In a series L-R circuit, the voltage across each component is the same if they share the total supply voltage.

Answer 1

The Correct Option is B

When a resistor and an ideal inductor are connected in series, the total voltage across both components is the supply voltage \( 100 \sqrt{2} \, \text{V} \), which is the RMS value. The voltmeter reading across the resistor and the inductor is the same because the voltage drop across each component will be equal. This happens because the total impedance of the circuit is such that both the resistor and the inductor have the same voltage drop.

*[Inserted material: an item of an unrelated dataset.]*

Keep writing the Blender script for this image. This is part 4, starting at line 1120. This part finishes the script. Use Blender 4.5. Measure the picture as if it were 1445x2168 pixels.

Step by Step Solution: Step 1: Let the voltage across the resistor be \( V_R \) and the voltage across the inductor be \( V_L \). Given that \( V_R = V_L \). Step 2: The total voltage \( V_{\text{total}} \) is given by the vector sum of \( V_R \) and \( V_L \). Since they are in quadrature, we use the Pythagorean theorem: \[ V_{\text{total}} = \sqrt{V_R^2 + V_L^2} \] Step 3: Substitute \( V_R = V_L \) into the equation: \[ V_{\text{total}} = \sqrt{V_R^2 + V_R^2} = \sqrt{2V_R^2} = V_R \sqrt{2} \] Step 4: Given that \( V_{\text{total}} = 100\sqrt{2} \, \text{V} \), we can solve for \( V_R \): \[ 100\sqrt{2} = V_R \sqrt{2} \quad \Rightarrow \quad V_R = 100 \, \text{V} \] Thus, the reading of the voltmeter is: \[ \boxed{100 \, \text{V}}. \]